▶ _WHAT YOU SHOULD DO_: In your copy, include every line of the listing below exactly but none of the pictures.

▶ _PROVIDED MATERIAL_:
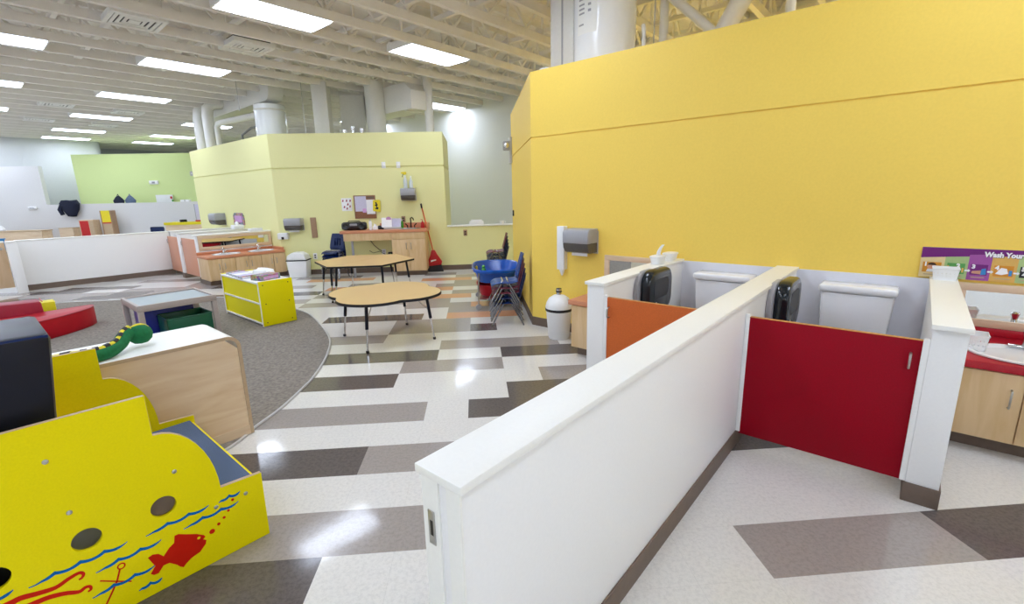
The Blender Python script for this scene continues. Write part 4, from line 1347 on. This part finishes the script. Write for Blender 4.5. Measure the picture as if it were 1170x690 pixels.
for k in range(5):
    a, b = 2.29 + .012 * k, 6.36 + .14 * k
    t = thingab('picture_book', ['thin book nearest the printed box on toy shelf', 'second thin book from the printed box', 'third thin book from the printed box', 'fourth thin book from the printed box', 'thin book farthest from the printed box on toy shelf'][k], 'book', a, b, tb, 'books on the toy shelf', .1 * k)
    MB().box(-.1, .1, -.062, .062, 0, .004).build('cover', ['navy_plastic', 'bottle_blue', 'cloth_grey', 'navy_plastic', 'bottle_blue'][k], t)
    MB().box(-.095, .097, -.06, .06, .004, .018).build('pages', 'paper', t)
    MB().box(-.1, .1, -.062, .062, .018, .022).build('cover', ['print_mix', 'lilac_paper', 'paper', 'lilac_paper', 'print_mix'][k], t)
t = thingab('crumpled_paper', 'crumpled white tissue paper behind the printed box on shelf', 'paper', 2.46, 6.32, tb)
cm = MB().lathe([(0, 0), (.1, .0), (.13, .03), (.11, .07), (.06, .09), (0, .095)], seg=14, sx=1.0, sy=1.3)
for v in cm.bm.verts: v.co += Vector((random.uniform(-.015, .015), random.uniform(-.015, .015), random.uniform(0, .015)))
cm.build('sheet', 'paper', t, 10)

# grey activity table with bins
t = thingab('sand_table', 'grey-topped table with taupe frame on the carpet', 'table', 1.02, 5.80, C)
Lt = .71
MB().box(.03, Lt - .03, .03, Lt - .03, .455, .47).build('tabletop', 'table_grey', t)
for (x0, x1, y0, y1) in ((0, Lt, 0, .03), (0, Lt, Lt - .03, Lt), (0, .03, .03, Lt - .03), (Lt - .03, Lt, .03, Lt - .03)):
    MB().box(x0, x1, y0, y1, .42, .485, .003).build('rail', 'table_frame', t)
for x in (0.0, Lt - .05):
    for y in (0.0, Lt - .05): MB().box(x, x + .05, y, y + .05, 0, .42, .003).build('leg', 'table_frame', t)
MB().box(Lt, Lt + .002, .1, .24, .435, .47).build('badge', 'grey_light', t)
def bin_(label, a, b, x, y, h, m, turn=0.0):
    t = thingab('storage_bin', label, 'bin', a, b, C, None, turn)
    w = MB()
    w.box(-x / 2, x / 2, -y / 2, y / 2, 0, .006)
    for (x0, x1, y0, y1) in ((-x / 2, x / 2, -y / 2, -y / 2 + .012), (-x / 2, x / 2, y / 2 - .012, y / 2), (-x / 2, -x / 2 + .012, -y / 2, y / 2), (x / 2 - .012, x / 2, -y / 2, y / 2)):
        w.box(x0, x1, y0, y1, 0, h, .002)
    w.build('box', m, t)
    r = MB().tube([(-x / 2, -y / 2, h), (x / 2, -y / 2, h), (x / 2, y / 2, h), (-x / 2, y / 2, h)], .009, 6, True)
    r.build('rim', m, t)
bin_('green plastic bin under the grey-topped table', 1.46, 6.02, .42, .36, .29, 'bin_green')
bin_('blue plastic bin behind the green bin under table', 1.36, 6.37, .5, .28, .35, 'bin_blue')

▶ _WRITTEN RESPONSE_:
The Blender Python script for this scene continues. Write part 4, from line 1347 on. This part finishes the script. Write for Blender 4.5. Measure the picture as if it were 1170x690 pixels.
for k in range(5):
    a, b = 2.29 + .012 * k, 6.36 + .14 * k
    t = thingab('picture_book', ['thin book nearest the printed box on toy shelf', 'second thin book from the printed box', 'third thin book from the printed box', 'fourth thin book from the printed box', 'thin book farthest from the printed box on toy shelf'][k], 'book', a, b, tb, 'books on the toy shelf', .1 * k)
    MB().box(-.1, .1, -.062, .062, 0, .004).build('cover', ['navy_plastic', 'bottle_blue', 'cloth_grey', 'navy_plastic', 'bottle_blue'][k], t)
    MB().box(-.095, .097, -.06, .06, .004, .018).build('pages', 'paper', t)
    MB().box(-.1, .1, -.062, .062, .018, .022).build('cover', ['print_mix', 'lilac_paper', 'paper', 'lilac_paper', 'print_mix'][k], t)
t = thingab('crumpled_paper', 'crumpled white tissue paper behind the printed box on shelf', 'paper', 2.46, 6.32, tb)
cm = MB().lathe([(0, 0), (.1, .0), (.13, .03), (.11, .07), (.06, .09), (0, .095)], seg=14, sx=1.0, sy=1.3)
for v in cm.bm.verts: v.co += Vector((random.uniform(-.015, .015), random.uniform(-.015, .015), random.uniform(0, .015)))
cm.build('sheet', 'paper', t, 10)

# grey activity table with bins
t = thingab('sand_table', 'grey-topped table with taupe frame on the carpet', 'table', 1.02, 5.80, C)
Lt = .71
MB().box(.03, Lt - .03, .03, Lt - .03, .455, .47).build('tabletop', 'table_grey', t)
for (x0, x1, y0, y1) in ((0, Lt, 0, .03), (0, Lt, Lt - .03, Lt), (0, .03, .03, Lt - .03), (Lt - .03, Lt, .03, Lt - .03)):
    MB().box(x0, x1, y0, y1, .42, .485, .003).build('rail', 'table_frame', t)
for x in (0.0, Lt - .05):
    for y in (0.0, Lt - .05): MB().box(x, x + .05, y, y + .05, 0, .42, .003).build('leg', 'table_frame', t)
MB().box(Lt, Lt + .002, .1, .24, .435, .47).build('badge', 'grey_light', t)
def bin_(label, a, b, x, y, h, m, turn=0.0):
    t = thingab('storage_bin', label, 'bin', a, b, C, None, turn)
    w = MB()
    w.box(-x / 2, x / 2, -y / 2, y / 2, 0, .006)
    for (x0, x1, y0, y1) in ((-x / 2, x / 2, -y / 2, -y / 2 + .012), (-x / 2, x / 2, y / 2 - .012, y / 2), (-x / 2, -x / 2 + .012, -y / 2, y / 2), (x / 2 - .012, x / 2, -y / 2, y / 2)):
        w.box(x0, x1, y0, y1, 0, h, .002)
    w.build('box', m, t)
    r = MB().tube([(-x / 2, -y / 2, h), (x / 2, -y / 2, h), (x / 2, y / 2, h), (-x / 2, y / 2, h)], .009, 6, True)
    r.build('rim', m, t)
bin_('green plastic bin under the grey-topped table', 1.46, 6.02, .42, .36, .29, 'bin_green')
bin_('blue plastic bin behind the green bin under table', 1.36, 6.37, .5, .28, .35, 'bin_blue')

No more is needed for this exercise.